For the “people angle” - I have a long history with Alyeska. I was here twice before as a contractor and my wife worked for Alyeska for over 10 years and it just never got out of my system. Many of the people I met my first time here more than 10 years ago are still my friends today. I’ve been lucky enough to have worked with some really great people.

And as for the “state angle” – Alaska is my home and always has been. I’ve seen our state go through many changes and challenges and (as many of us) can see more challenges on the horizon. Alyeska Pipeline Service Company is truly at the heart of our oil industry and has a significant impact to the state’s overall economy. It means a lot to me to be working for Alyeska, and, in my own way, giving something back to the state I call home.

What is your favorite part of the pipeline, and why? My favorite part of the pipeline is definitely the haul road. Being technical in nature, you would think I might go for some of the high-tech gadgets we use in monitoring, measuring and maintaining the pipeline, but not in this case.

I tend to gravitate towards the extreme and unusual, and the haul road definitely fits that bill.
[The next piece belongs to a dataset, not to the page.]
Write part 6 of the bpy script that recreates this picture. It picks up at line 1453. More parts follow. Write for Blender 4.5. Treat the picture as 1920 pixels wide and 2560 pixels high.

As a contractor, I was lucky enough to get to drive the entire line for work…and I loved it. It was cold with low visibility, and at one point we had to spend an extra night at a pump station because it was “too cold” to drive…a great adventure that I got paid to go on.

I could go into detail on how vital the haul road is, etc., etc., but I thought I would just keep it to the exciting and “fun” reason I like it. I think many who know me would say I should have been a truck driver anyway.